--- START DATASET EXCERPT ---

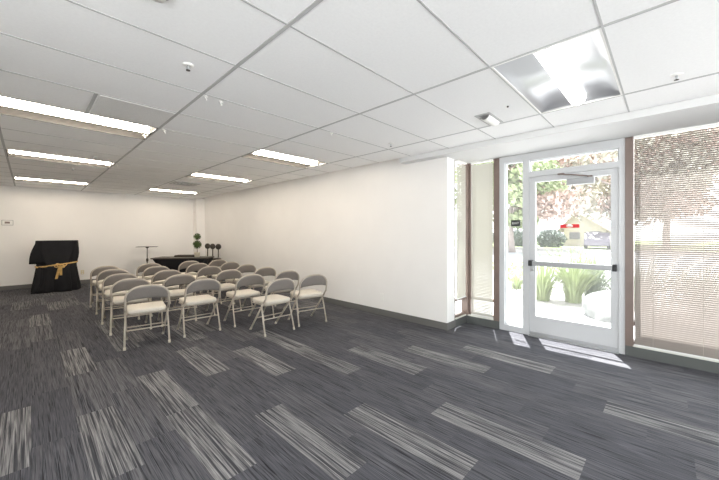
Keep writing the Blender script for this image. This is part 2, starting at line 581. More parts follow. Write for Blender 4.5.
bm = bmesh.new(); lathe(bm, [(0.0, 0.012), (0.013, 0.012), (0.016, 0.0)], 14)
lk = obj('lock_cylinder', bm, M['steel'], door, loc=(4.715, 1.305, 0.885)); lk.rotation_euler = (0, -PI / 2, 0)
bm = bmesh.new(); box(bm, 4.7365, 4.7385, 0.78, 0.99, 1.445, 1.49)
st = obj('door_sticker', bm, M['red'], door); st['label'] = 'red strip sticker with a pale middle on the door glass'
bm = bmesh.new()
lathe(bm, [(0.0, 0.0), (0.026, 0.0), (0.026, 0.0012), (0.0, 0.0012)], 20)
mk = obj('sticker_mark', bm, M['redlight'], st, loc=(4.7362, 0.885, 1.467)); mk.rotation_euler = (0, -PI / 2, 0); mk.scale = (0.75, 1.5, 1)
boxobj('door_sweep', (4.705, 4.715, 0.41, 1.333, 0.013, 0.05), M['steel'], door)


# --- blinds
def blind(name, along, at, a0, a1, z0, z1, pitch, depth, tilt, m, label, cords, rails=(0.0,)):
    t = empty(name, ((at, (a0 + a1) / 2, z0) if along == 'y' else ((a0 + a1) / 2, at, z0)), 0, label, 'window blind', 'horizontal blinds of the window wall')
    ox, oy, oz = t.location
    L0, L1 = a0 - (a0 + a1) / 2, a1 - (a0 + a1) / 2
    hgt = z1 - z0

    def put(bm, d0, d1, l0, l1, zz0, zz1):
        if along == 'y': box(bm, d0, d1, l0, l1, zz0, zz1)
        else: box(bm, l0, l1, d0, d1, zz0, zz1)
    bm = bmesh.new(); put(bm, -0.02, 0.02, L0, L1, hgt - 0.028, hgt); obj('head_rail', bm, M['plastic'], t)
    bm = bmesh.new(); put(bm, -0.012, 0.012, L0, L1, 0.0, 0.014); obj('bottom_rail', bm, M['plastic'], t)
    bm = bmesh.new()
    n = int((hgt - 0.05) / pitch)
    dx, dz = depth / 2 * math.cos(tilt), depth / 2 * math.sin(tilt)
    for i in range(n):
        z = 0.024 + i * pitch
        pr = [(-dx, -dz), (0, 0.0022), (dx, dz)]
        rows = []
        for l in (L0 + 0.004, L1 - 0.004):
            rows.append([bm.verts.new((d, l, z + zz) if along == 'y' else (l, d, z + zz)) for d, zz in pr])
        for q in range(2):
            f = bm.faces.new((rows[0][q], rows[0][q + 1], rows[1][q + 1], rows[1][q])); f.smooth = True
    obj('slats', bm, m, t, recalc=False)
    for cpos in cords:
        bm = bmesh.new()
        l = cpos
        put(bm, -0.0135, -0.0125, l - 0.0006, l + 0.0006, 0.0, hgt - 0.02)
        put(bm, 0.0125, 0.0135, l - 0.0006, l + 0.0006, 0.0, hgt - 0.02)
        obj('ladder_cord', bm, M['rubber'], t)
    return t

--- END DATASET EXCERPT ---

> **EXERCISE OBJECTIVE**
Repeat the lines above exactly, and keep every picture out.

> **COMPLETED TASK**
Keep writing the Blender script for this image. This is part 2, starting at line 581. More parts follow. Write for Blender 4.5.
bm = bmesh.new(); lathe(bm, [(0.0, 0.012), (0.013, 0.012), (0.016, 0.0)], 14)
lk = obj('lock_cylinder', bm, M['steel'], door, loc=(4.715, 1.305, 0.885)); lk.rotation_euler = (0, -PI / 2, 0)
bm = bmesh.new(); box(bm, 4.7365, 4.7385, 0.78, 0.99, 1.445, 1.49)
st = obj('door_sticker', bm, M['red'], door); st['label'] = 'red strip sticker with a pale middle on the door glass'
bm = bmesh.new()
lathe(bm, [(0.0, 0.0), (0.026, 0.0), (0.026, 0.0012), (0.0, 0.0012)], 20)
mk = obj('sticker_mark', bm, M['redlight'], st, loc=(4.7362, 0.885, 1.467)); mk.rotation_euler = (0, -PI / 2, 0); mk.scale = (0.75, 1.5, 1)
boxobj('door_sweep', (4.705, 4.715, 0.41, 1.333, 0.013, 0.05), M['steel'], door)


# --- blinds
def blind(name, along, at, a0, a1, z0, z1, pitch, depth, tilt, m, label, cords, rails=(0.0,)):
    t = empty(name, ((at, (a0 + a1) / 2, z0) if along == 'y' else ((a0 + a1) / 2, at, z0)), 0, label, 'window blind', 'horizontal blinds of the window wall')
    ox, oy, oz = t.location
    L0, L1 = a0 - (a0 + a1) / 2, a1 - (a0 + a1) / 2
    hgt = z1 - z0

    def put(bm, d0, d1, l0, l1, zz0, zz1):
        if along == 'y': box(bm, d0, d1, l0, l1, zz0, zz1)
        else: box(bm, l0, l1, d0, d1, zz0, zz1)
    bm = bmesh.new(); put(bm, -0.02, 0.02, L0, L1, hgt - 0.028, hgt); obj('head_rail', bm, M['plastic'], t)
    bm = bmesh.new(); put(bm, -0.012, 0.012, L0, L1, 0.0, 0.014); obj('bottom_rail', bm, M['plastic'], t)
    bm = bmesh.new()
    n = int((hgt - 0.05) / pitch)
    dx, dz = depth / 2 * math.cos(tilt), depth / 2 * math.sin(tilt)
    for i in range(n):
        z = 0.024 + i * pitch
        pr = [(-dx, -dz), (0, 0.0022), (dx, dz)]
        rows = []
        for l in (L0 + 0.004, L1 - 0.004):
            rows.append([bm.verts.new((d, l, z + zz) if along == 'y' else (l, d, z + zz)) for d, zz in pr])
        for q in range(2):
            f = bm.faces.new((rows[0][q], rows[0][q + 1], rows[1][q + 1], rows[1][q])); f.smooth = True
    obj('slats', bm, m, t, recalc=False)
    for cpos in cords:
        bm = bmesh.new()
        l = cpos
        put(bm, -0.0135, -0.0125, l - 0.0006, l + 0.0006, 0.0, hgt - 0.02)
        put(bm, 0.0125, 0.0135, l - 0.0006, l + 0.0006, 0.0, hgt - 0.02)
        obj('ladder_cord', bm, M['rubber'], t)
    return t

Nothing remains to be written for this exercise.